There is something about your first house. First, it's the one you grew up in — mine was on Lomita Drive, close to the Union Avenue Plunge and near the fairgrounds.

Then, if you're lucky, the first house you buy. Ours was on Holtby Road in Oleander, down the street from William Penn Elementary, next door to Ruth Vest of Vest Drug Store and across the street from Betty and Ken Vetter.

We brought three of our kids home to that house. I remember walking back and forth across the front porch carrying Katie and wondering if she would ever stop crying.

There were huge turkey buzzards that nested in the eucalyptus trees behind our backyard at the old Camp house.

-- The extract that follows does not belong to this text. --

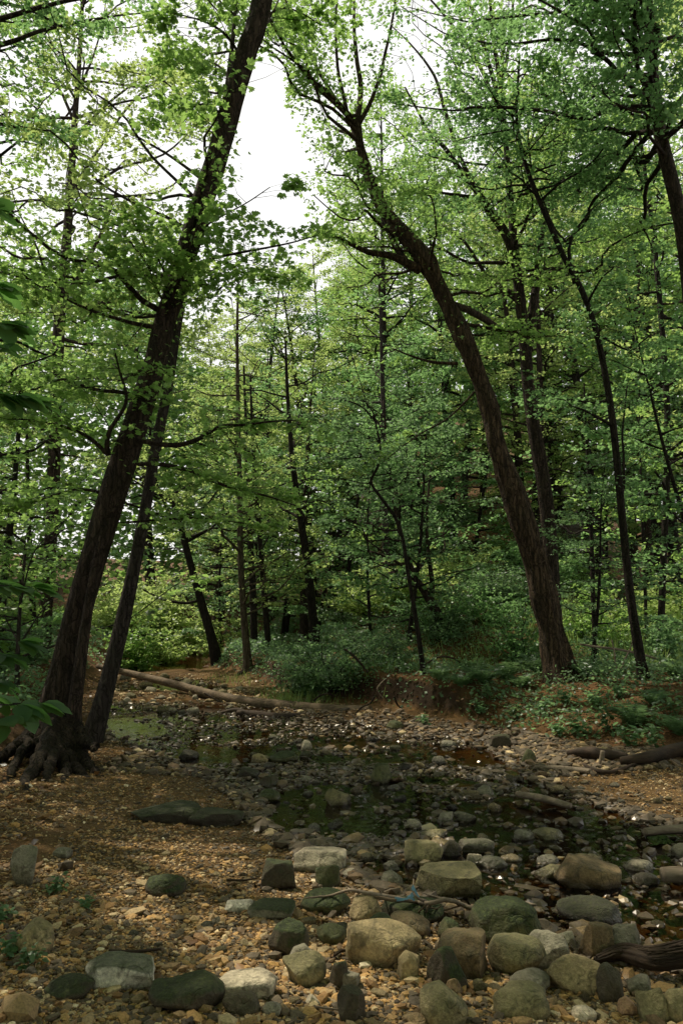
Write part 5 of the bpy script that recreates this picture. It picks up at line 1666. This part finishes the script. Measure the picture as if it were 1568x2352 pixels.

If you weren't prepared, they could give you a jolt on a foggy morning and make you wonder if they had come for you.

Houses have their own memories. One of mine is Sam's 30th birthday six years ago, with my dad sitting in Sam's backyard surrounded by loving children, grandchildren and friends. Although he was sick, there was no way Dad was going to miss Sam's birthday and so he dragged himself down from Mammoth.

Dad died a few months later. Sam drove from Bakersfield with his mother and was at his bedside. Dad smiled and whispered, "Sam." That is one of my last memories of him.

----I'd like to think that old houses develop souls, having absorbed the sounds, smells and joys and sorrows of many generations. There is a genre of old house songs and Acoustic Eidolon has one called "75 North Second Street."

"Your mother's smile still radiates through dust and sunlight beams.

"Plaster cracks like wrinkles tell my story over time ...

"I watched you walk away to ride a bus to school with a backpack, lunch pail and crayons as your tools.

"And as the years roll by, my roof has kept you dry and I'm the shelter from the storm."

You get it. Houses can transform otherwise sensible, composed people into tear-shedding softies. Fortunately for us, Sam and Lauren's new house is only another block west. Already there are new memories and soon they will run together like colors in the rain.